Dan was a man of faith.  He taught others to pray, about 3,000 by the Deacon’s count at his wake.  You always felt comfortable around Dan.  He made you feel welcomed, important, and part of the party.

He was loved by an entire community.  At the wake a constant stream of people filled St. Margaret Mary’s vestibule and the church.  We arrived around 5:30pm and stood in line for about an hour.  As we were arriving a friend called and said she had been in line for an hour at 4:30pm.

The throngs of people waiting in line is a sign to all young people,  that it is NOT who you are in life but WHAT you do with your life that counts.  Dan poured his heart and soul into his life.  He lived by faith and brought others to faith.   He would even do his best to guide you back to your faith.
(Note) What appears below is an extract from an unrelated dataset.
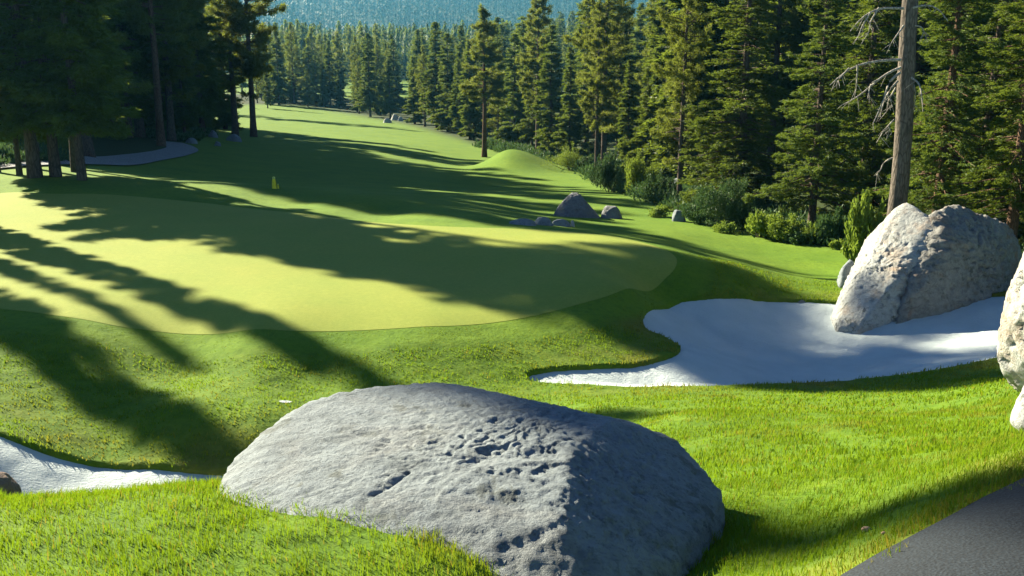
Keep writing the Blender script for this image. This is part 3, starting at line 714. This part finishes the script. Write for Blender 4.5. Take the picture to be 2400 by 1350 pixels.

At his funeral everyone came back just for Dan.  It was old home week and Dan brought us all together.   Dan’s funeral was filled with loving hugs.  His death brought a sweet sadness to all those present – the heart torn faces doing their best to hold Norma and her family in their arms.   The mass was comforting to all of us.  The music wrapped you up in a gentle goodbye.  The readings reminded us, “There is an appointed time for everything, and a time for every affair under the heavens.”  Ecclesiastes 3:1-15

Dan’s life lives on exponentially.  His faith was spread across generations of those who needed a direction.  In his humility he probably never realized the thousands of people he touched – he saved souls.  If you are a believer you’ll understand this.

There is an old song by Ray Boltz called Thank You for Giving to the Lord that epitomizes our good friend.  He tells us all about our capacity to touch others and we won’t know how many till we meet the face of Christ.  Dan’s going to have a parade.